Most of us know what makes a great presentation.
Don’t we?
Perhaps we learned from experience. We’ve had to give a talk. We’ve sat through many more. We’ve been on a PowerPoint course. We’ve read one of thousands of books.
If you’ve ever seen a great presentation you’ll know two things:
1. Great presentations make ideas stick and spread, but
2. hardly any presentations are great.
It’s easy to spot a great presentation. So why are there still so few?
I bet we all know the so-called ’rules’, too. Talk loudly and slowly. Don’t move around too much. Don’t stand in one place. Have a beginning, a middle, and an end. Make it interactive. Leave questions ’til the end. No more than one point per slide. No more than seven slides in total. Use lots of pictures. Don’t put too many words on a slide. Use bullets, not prose. Replace text with diagrams.
But, which of those rules work? And, what’s missing?
I want to help answer these questions.
So, please share your ideas here. And add your own questions, too.
David,
I’ve recently learned (from a linkedin q&a) of a brilliant programme which may considerably liven stuff up for communicators who are unfortunatly addicted to boring, predictable, loaded and dead powerpoint.
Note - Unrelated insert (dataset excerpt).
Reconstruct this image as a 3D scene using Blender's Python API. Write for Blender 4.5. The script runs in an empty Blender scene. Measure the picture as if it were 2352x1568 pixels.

I downloaded it straight away. I believe it is a must see for any one serious about communications and presentations. Never look back. Easy to learn, download their 3 videos to learn how to make it purrrrr. http://www.prezi.com
Hi David
The difference a great presentation makes can be as important as winning multi million pound contract or convincing a team of directors to give you a job, so it surprises me when I see some that are so dull. It also frightens me when I have to create one, knowing so much can be at stake!
Whilst key rules can be useful, most are not universal (the seven slide rule goes out of the window if you spend 20 minutes on each slide).
For me the key is to use the visuals to enhance what you are talking about, not dictate it. The best presenters can convince without using something like Powerpoint at all, but the advantages it can add should be succinct not overused.
My one rule for using Powerpoint or an equivelent, is not to read what is on the slide. Hearing someone just read from bulletpoints on a slide is the quickest way to kill a presentation in my view. It’s like viewing someone’s holiday photos and them describing exactly what you can see, rather than why the place is interesting and the reason for taking the picture.
Say what you want to the recipients to hear and use the slides to enhance your words.
David, I’ve learned much from being on the recieving end of some of your presentations and if I have one question it would be, how you gauge reactions going through a presentation and would you ever change your approach midway through to accomodate this?
All the best
Nick
You’re right about the power of a great presentation, Nick. What proportion of presentations are dull, do you think? I also agree with you about the so-called ‘rules of presenting’. I don’t like rules as they try to make everyone the same. Seth Godin recently wrote about The 200 slide solution. Have you ever tried that?!
Great graphics go a long way to getting the message across!
http://bit.ly/RoslingTED
These are the (very few) rules that I stick to:
1. Never use bullets
2. Be interested, invested and enthusiastic about what you’re saying
3. no more than 3 key points per presentation
Oh, one more: enjoy it because if you don’t, the audience certainly won’t.